New River Gorge bridge in the distance on a snowy day.

HN group









Part of the crowd, spinning &


A very, very talented Lisa, needle felting for a Dr. Seuss birthday display at her local library.


Her adorable menagerie that she made, with no patterns, this weekend to go with others at home and some she is still working on.

HN carding

Me being coaxed, cajoled to get over my fear of new things and learning to card two different rovings into a beautiful top to spin for my daughter to knit herself a hat and another time to blend two rovings into a luscious deep purple top with gray and blue undertones to knit into a dressy top for me on a Strauch finest double wide motorized carder.  The owner of the company, one of my friends and spinning group buddies, thank you Joanne for encouraging me on your beautiful equipment.
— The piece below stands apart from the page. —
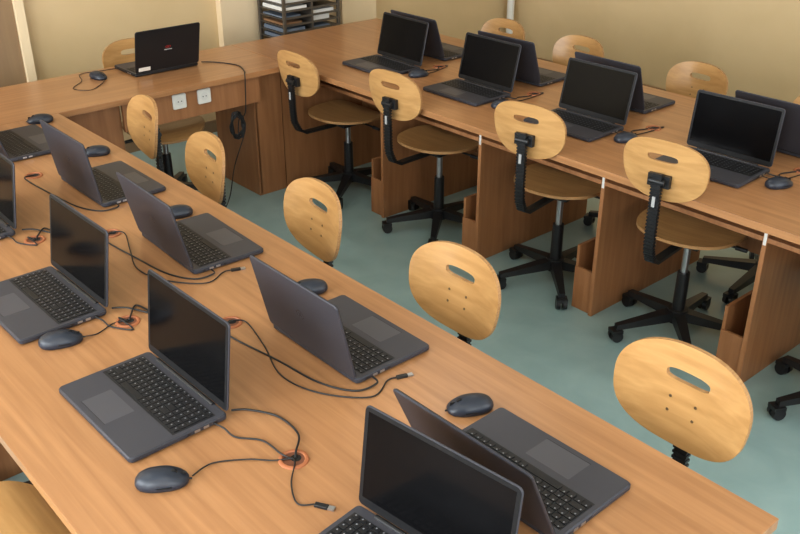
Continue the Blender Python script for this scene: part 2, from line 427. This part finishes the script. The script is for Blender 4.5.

After a final lunch at Tamarack on our way home, we had an uneventful couple of hours on the road, arrived back to unload at friend’s house then I on to mine where inventory of sold goods and updating of the shop, unpacking, sorting the lovely fibers and bags that came back with me were done.  A delicious dinner prepared by me was enjoyed, and now I am looking at the photos and sharing some of my good time with my blog friends and family.

This was a much needed and much enjoyed mini vacation and trip away from the routines of home, great time with friends, fellowship, food, a successful vending event, and rest.  Thank you all who made this possible, holding down the fort at home, caring for my chicky flock, teaching me new skills, being good friends and family.